I couldn’t help being reminded of that disingenuous old piece of propaganda when, looking this morning at the latest developments on the Facebook page of the group calling itself “Preserve Our Cody Neighborhoods.”

I saw a nighttime image, first, of the pristine area in which the Church of Jesus Christ of Latter-day Saints proposes to build the Cody Wyoming Temple on land that was donated to it for that purpose.  That land, the critics say, should be left just as God created it — and God evidently created it zoned residential, with a dry gulch to the south, houses to the east and west, and, on the north, such natural features as a Hampton Inn and Suites, a Walmart Super Center, a Tractor Supply Company, Cassie’s Steakhouse, and Bubba’s Bar-B-Que.  (See https://churchofjesuschristtemples.org/cody-wyoming-temple/aerial/.)

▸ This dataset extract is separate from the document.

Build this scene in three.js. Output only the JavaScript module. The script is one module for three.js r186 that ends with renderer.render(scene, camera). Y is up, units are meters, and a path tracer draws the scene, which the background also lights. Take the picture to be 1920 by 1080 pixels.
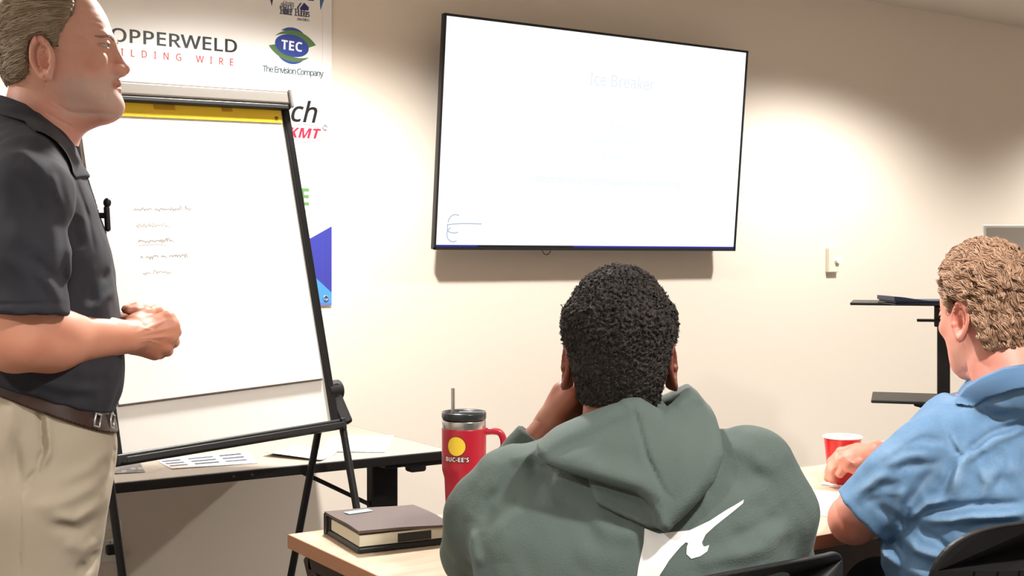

Then, someone offered up the same nighttime image again, but this time a temple had been photoshopped onto it.  And not just any temple.  No, in order to give an idea of what the Cody Wyoming Temple will look like when completed, the helpful photoshopper imposed an image of the Draper Utah Temple upon that rustic, unspoiled Wyoming scene.  That’s the Draper Utah Temple, whose 58,300 square feet will make it roughly six times the size of the 9,950-square foot Cody Wyoming Temple.  A valid and fair comparison, don’t you think?

One other thought:  Some — including some members of the Church — have wondered why the Church persists in seeking to construct a temple where at least some local residents oppose it.  (From my vantage point, certainly, there is no way to determine whether the opponents represent a majority of the population of Cody or merely a vocal minority, perhaps even of a particular housing tract.  There have been, so far as I’m aware, no credible surveys or polls that would answer that question.)

I’m not privy to whatever discussions of this matter might be occurring at the highest levels of Church leadership, but I can hypothesize the following:

Virtually every time we propose to erect a temple, there is opposition.  As Brigham Young famously put it,

We completed a temple in Kirtland and in Nauvoo; and did we not hear the bells of hell toll at the time we were building them? They did, every week and every day . . .  Do not pay tithing, unless you want to; do not help to build this Temple unless you want to; do not put forth your hands to one day’s work, unless you want to . . .  If you grudgingly put forth your means to help to gather the Saints, it will be a curse to you; it will mildew, and every effort you make will wither in your possession . . .  if you wish this Temple built, go to work and do all you can this season. Some say, “I do not like to do it, for we never began to build a Temple without the bells of hell begining to ring.” I want to hear them ring again.  (Brigham Young, Journal of Discourses 8:355-356)

If we were to capitulate to such opposition in every case, we would never build a temple.  Nowhere.  Not anywhere.

Now, are there potentially legitimate issues to be worked out?  Can plans for lighting be modified, for example?  Might the steeple be lowered?  Certainly.  And such compromises have been effected with regard to numerous temples in the past.

However, the Sixth Fleet of the United States Navy used to deliberately sail through the claimed territorial waters of Libya in order to demonstrate its right and its capacity to do so.  (Libya claimed sovereignty over coastal waters extending two hundred miles into the Mediterranean — a claim that no other nation accepted.)  It’s not a precise parallel, but there is something to it:  To acquiesce in an illegitimate claim is to grant it a kind of legitimacy, which will only grow with more cases of acquiescence and the passage of time.  To cave in before opposition is to embolden and encourage opposition.  Where there are legitimate issues, we should seek accommodation.  Where the issues aren’t legitimate — where, for instance, they involve implicit or explicit religious bigotry (as some, at least, of the arguments against the Cody Wyoming Temple plainly do) — we should not, we cannot, surrender.  Rights that go undefended are rights that will be difficult to reclaim.

I’ve posted six prior comments here about the controversy that has been generated against the proposed Cody Wyoming Temple.  (See, in chronological order, “A small tempest about a small temple in Cody,” “In the world after the Fall,” “Once More, on the Conflict in Cody.” “An Update on the Continuing Crisis in Cody, Wyoming,” “Peggy Brown, Dale Brown, and the Cody Wyoming Temple,” and “My Last Comment on the Temple in Cody? (Probably Not).”  This is my seventh comment.  And I doubt that there will be a great many more.